TASK DETAILS: Give back exactly the lines from the one with "Generate a Blender" through the one with "SOFF = 2.138", inclusive, without the images.

** begin **

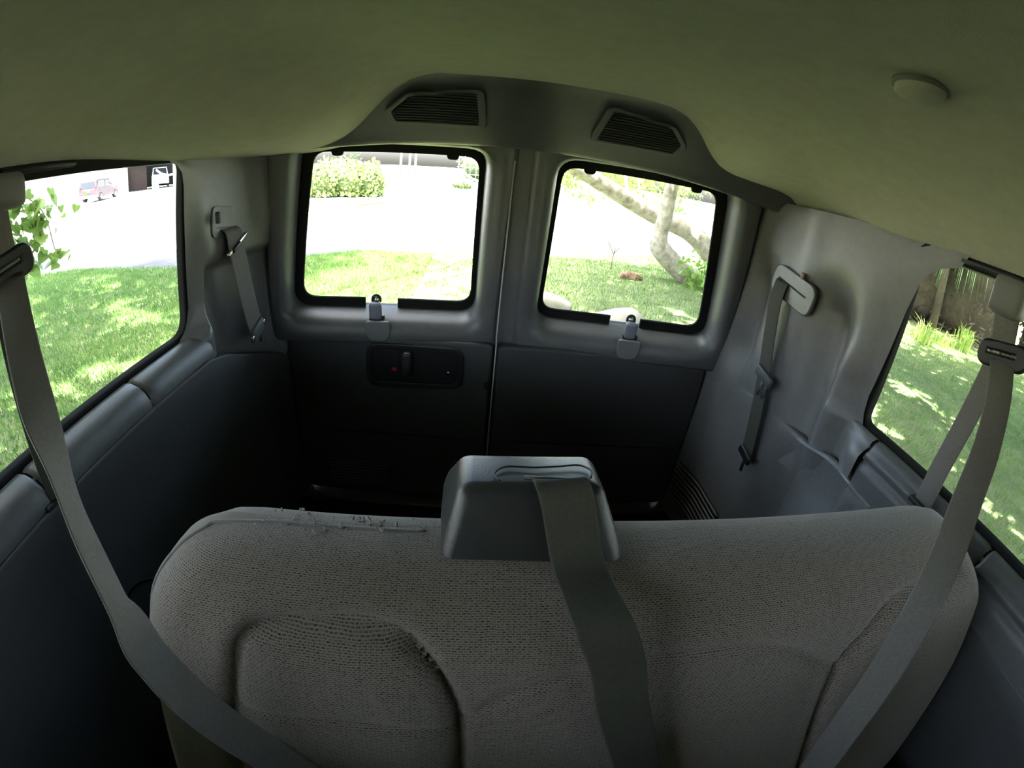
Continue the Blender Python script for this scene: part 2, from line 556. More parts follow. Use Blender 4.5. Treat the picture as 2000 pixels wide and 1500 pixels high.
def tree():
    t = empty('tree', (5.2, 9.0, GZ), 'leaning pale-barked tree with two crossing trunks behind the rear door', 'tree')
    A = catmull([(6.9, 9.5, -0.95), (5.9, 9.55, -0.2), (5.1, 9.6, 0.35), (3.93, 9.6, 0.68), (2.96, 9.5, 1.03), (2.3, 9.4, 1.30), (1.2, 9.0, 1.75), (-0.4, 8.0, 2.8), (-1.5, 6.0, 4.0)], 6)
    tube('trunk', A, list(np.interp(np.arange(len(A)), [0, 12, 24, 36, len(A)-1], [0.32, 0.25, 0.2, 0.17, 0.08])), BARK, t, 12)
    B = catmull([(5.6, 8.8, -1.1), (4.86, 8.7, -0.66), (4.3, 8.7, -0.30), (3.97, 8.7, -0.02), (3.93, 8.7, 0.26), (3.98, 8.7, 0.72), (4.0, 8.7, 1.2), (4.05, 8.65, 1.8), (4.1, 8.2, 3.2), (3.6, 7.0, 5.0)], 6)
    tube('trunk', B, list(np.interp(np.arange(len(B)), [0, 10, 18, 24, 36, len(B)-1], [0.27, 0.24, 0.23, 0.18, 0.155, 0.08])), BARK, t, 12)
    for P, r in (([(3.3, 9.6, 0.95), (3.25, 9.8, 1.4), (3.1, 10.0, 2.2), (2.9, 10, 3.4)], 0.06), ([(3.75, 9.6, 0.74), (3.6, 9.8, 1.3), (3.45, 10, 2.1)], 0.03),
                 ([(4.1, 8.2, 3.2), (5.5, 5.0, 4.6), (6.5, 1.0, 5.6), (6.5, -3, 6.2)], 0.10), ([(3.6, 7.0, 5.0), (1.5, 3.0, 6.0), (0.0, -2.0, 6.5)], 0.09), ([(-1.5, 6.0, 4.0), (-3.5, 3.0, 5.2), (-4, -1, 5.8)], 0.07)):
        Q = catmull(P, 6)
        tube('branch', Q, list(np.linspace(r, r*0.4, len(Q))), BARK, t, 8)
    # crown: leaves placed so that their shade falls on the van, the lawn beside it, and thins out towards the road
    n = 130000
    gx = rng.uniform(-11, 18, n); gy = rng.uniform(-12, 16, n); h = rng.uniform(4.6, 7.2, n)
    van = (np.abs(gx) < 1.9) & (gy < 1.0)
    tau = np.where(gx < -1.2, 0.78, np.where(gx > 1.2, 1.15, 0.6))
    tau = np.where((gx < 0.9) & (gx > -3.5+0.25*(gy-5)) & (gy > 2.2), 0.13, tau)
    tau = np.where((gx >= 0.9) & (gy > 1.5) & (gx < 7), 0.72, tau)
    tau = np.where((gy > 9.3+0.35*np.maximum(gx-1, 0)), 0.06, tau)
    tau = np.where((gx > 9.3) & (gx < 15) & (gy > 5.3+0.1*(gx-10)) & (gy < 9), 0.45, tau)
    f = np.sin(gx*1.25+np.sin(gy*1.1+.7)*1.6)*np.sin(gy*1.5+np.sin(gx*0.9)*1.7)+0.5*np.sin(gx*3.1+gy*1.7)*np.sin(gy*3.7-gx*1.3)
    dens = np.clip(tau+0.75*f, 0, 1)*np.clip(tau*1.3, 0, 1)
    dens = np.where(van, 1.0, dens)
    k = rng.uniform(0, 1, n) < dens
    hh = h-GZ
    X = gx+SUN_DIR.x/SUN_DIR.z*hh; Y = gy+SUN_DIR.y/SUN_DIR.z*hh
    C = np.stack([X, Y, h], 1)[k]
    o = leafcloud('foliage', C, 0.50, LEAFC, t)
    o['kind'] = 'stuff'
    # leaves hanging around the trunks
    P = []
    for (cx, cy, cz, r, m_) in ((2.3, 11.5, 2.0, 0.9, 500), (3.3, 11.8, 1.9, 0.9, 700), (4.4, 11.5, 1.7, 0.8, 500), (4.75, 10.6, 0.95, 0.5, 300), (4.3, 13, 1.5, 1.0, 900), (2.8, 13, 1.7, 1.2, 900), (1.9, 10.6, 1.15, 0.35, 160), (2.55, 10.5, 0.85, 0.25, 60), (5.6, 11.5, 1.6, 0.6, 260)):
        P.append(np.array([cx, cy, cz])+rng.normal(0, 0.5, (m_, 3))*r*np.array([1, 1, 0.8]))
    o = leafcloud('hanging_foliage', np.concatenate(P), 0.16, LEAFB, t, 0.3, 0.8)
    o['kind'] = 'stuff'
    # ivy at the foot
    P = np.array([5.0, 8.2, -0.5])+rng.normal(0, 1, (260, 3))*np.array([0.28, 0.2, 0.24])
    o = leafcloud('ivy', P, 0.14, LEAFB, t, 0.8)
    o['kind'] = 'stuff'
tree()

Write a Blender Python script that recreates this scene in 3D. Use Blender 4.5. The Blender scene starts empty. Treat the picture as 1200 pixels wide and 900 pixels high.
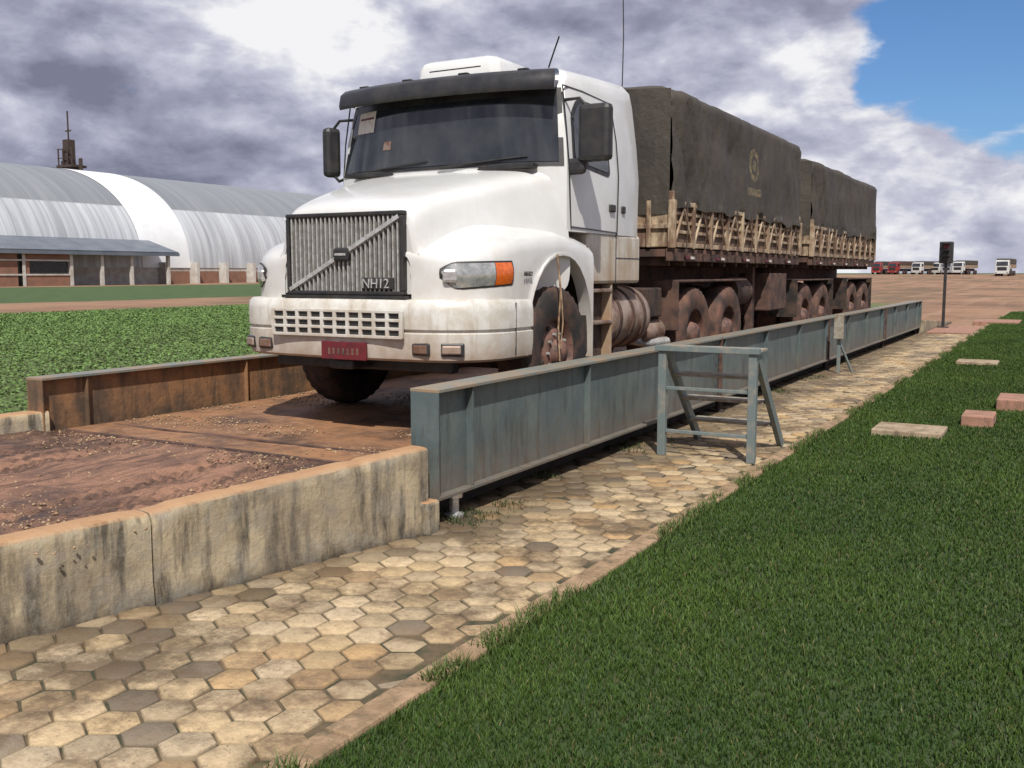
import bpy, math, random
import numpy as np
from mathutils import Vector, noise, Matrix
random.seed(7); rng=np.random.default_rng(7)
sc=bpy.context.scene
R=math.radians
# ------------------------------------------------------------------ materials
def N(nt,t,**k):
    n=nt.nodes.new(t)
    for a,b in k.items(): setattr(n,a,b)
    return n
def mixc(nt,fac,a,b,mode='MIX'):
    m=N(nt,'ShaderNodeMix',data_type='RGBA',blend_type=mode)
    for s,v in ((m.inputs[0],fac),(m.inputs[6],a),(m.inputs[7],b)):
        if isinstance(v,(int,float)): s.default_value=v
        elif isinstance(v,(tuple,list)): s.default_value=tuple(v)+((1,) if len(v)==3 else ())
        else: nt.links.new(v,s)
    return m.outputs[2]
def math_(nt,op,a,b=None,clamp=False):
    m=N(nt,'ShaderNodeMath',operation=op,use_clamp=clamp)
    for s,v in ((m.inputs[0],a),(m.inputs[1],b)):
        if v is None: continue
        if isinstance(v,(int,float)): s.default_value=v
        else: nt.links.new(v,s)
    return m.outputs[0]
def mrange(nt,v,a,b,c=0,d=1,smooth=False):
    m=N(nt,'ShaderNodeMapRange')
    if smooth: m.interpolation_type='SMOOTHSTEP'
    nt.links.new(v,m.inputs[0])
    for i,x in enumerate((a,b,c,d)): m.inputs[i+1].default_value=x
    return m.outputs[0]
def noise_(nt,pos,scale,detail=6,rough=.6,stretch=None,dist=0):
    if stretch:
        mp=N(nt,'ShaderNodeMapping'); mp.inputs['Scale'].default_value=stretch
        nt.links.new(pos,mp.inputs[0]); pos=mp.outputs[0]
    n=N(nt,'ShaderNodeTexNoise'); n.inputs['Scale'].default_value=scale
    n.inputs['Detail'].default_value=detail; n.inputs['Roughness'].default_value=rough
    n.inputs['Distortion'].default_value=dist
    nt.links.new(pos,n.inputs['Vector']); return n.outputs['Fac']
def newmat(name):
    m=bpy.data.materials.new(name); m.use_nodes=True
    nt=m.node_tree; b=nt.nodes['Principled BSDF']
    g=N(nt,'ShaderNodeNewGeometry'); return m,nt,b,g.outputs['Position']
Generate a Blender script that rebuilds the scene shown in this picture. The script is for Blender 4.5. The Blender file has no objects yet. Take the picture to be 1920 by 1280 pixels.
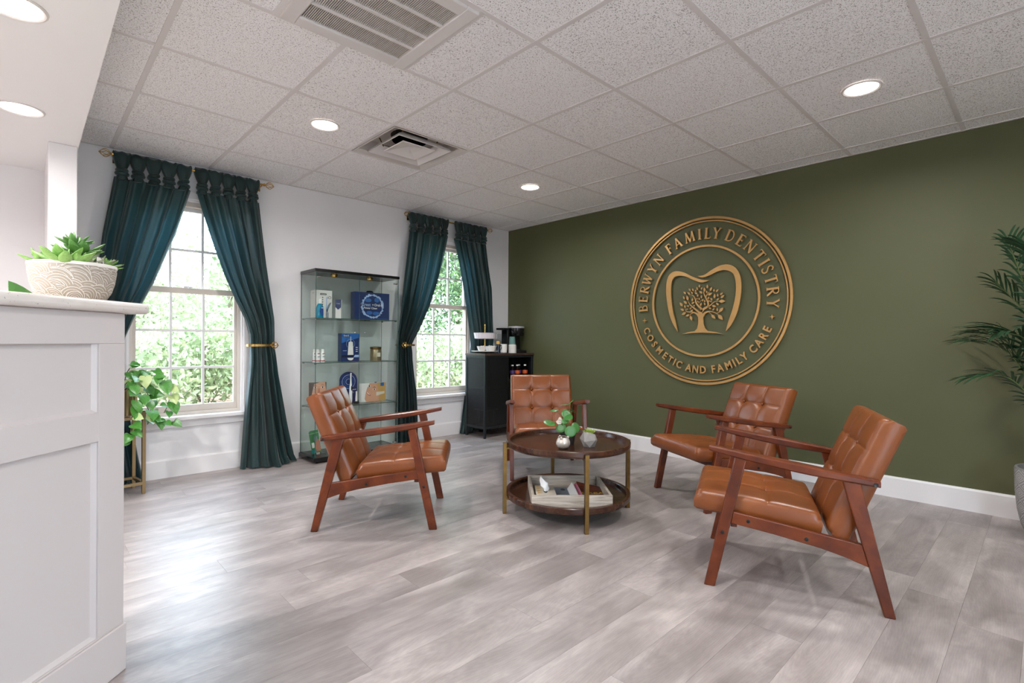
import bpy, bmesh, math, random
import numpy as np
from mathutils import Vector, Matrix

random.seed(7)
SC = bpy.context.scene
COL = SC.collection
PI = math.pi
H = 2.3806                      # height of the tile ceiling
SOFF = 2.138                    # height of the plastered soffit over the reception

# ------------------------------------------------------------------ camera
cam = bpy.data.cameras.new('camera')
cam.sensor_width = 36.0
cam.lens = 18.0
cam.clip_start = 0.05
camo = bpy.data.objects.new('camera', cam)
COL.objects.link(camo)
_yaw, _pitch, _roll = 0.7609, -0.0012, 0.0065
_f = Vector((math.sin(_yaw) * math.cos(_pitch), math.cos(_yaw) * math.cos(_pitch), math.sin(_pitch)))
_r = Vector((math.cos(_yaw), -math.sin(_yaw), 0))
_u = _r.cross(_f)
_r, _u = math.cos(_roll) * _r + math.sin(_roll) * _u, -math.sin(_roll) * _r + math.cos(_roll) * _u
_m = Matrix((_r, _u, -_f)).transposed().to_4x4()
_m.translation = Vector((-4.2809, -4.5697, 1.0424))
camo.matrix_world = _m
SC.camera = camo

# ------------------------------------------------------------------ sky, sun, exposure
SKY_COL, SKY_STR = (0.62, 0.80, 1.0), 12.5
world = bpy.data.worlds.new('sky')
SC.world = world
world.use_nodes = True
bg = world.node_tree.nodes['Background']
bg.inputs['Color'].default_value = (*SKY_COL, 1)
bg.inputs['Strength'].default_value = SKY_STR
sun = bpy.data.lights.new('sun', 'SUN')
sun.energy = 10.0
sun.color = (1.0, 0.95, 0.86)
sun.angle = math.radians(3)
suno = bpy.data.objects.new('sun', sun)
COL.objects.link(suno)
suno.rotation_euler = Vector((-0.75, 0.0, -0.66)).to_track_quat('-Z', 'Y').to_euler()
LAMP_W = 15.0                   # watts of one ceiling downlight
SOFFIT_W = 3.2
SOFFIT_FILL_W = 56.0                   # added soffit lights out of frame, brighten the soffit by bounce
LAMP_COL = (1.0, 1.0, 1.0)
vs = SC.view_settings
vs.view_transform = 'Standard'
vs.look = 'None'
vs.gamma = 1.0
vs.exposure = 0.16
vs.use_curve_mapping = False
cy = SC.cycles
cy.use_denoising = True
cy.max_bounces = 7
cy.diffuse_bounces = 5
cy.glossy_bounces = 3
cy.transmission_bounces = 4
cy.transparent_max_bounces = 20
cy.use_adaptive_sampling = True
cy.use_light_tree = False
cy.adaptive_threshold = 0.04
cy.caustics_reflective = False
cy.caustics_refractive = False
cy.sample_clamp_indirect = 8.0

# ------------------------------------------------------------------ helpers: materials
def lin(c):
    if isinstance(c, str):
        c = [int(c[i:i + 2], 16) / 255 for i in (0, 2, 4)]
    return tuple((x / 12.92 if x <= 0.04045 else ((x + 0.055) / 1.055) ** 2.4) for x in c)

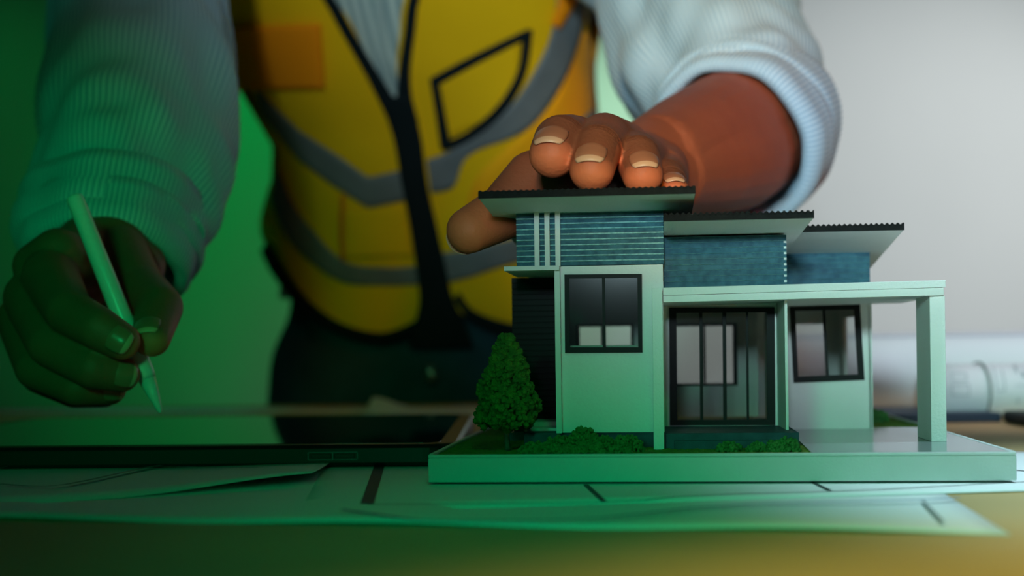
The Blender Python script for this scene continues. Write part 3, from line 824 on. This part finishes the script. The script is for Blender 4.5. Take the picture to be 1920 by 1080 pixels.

** end **

RESPONSE BELOW:
Generate a Blender script that rebuilds the scene shown in this picture. The script is for Blender 4.5. The Blender file has no objects yet. Take the picture to be 1920 by 1280 pixels.
import bpy, bmesh, math, random
import numpy as np
from mathutils import Vector, Matrix

random.seed(7)
SC = bpy.context.scene
COL = SC.collection
PI = math.pi
H = 2.3806                      # height of the tile ceiling
SOFF = 2.138                    # height of the plastered soffit over the reception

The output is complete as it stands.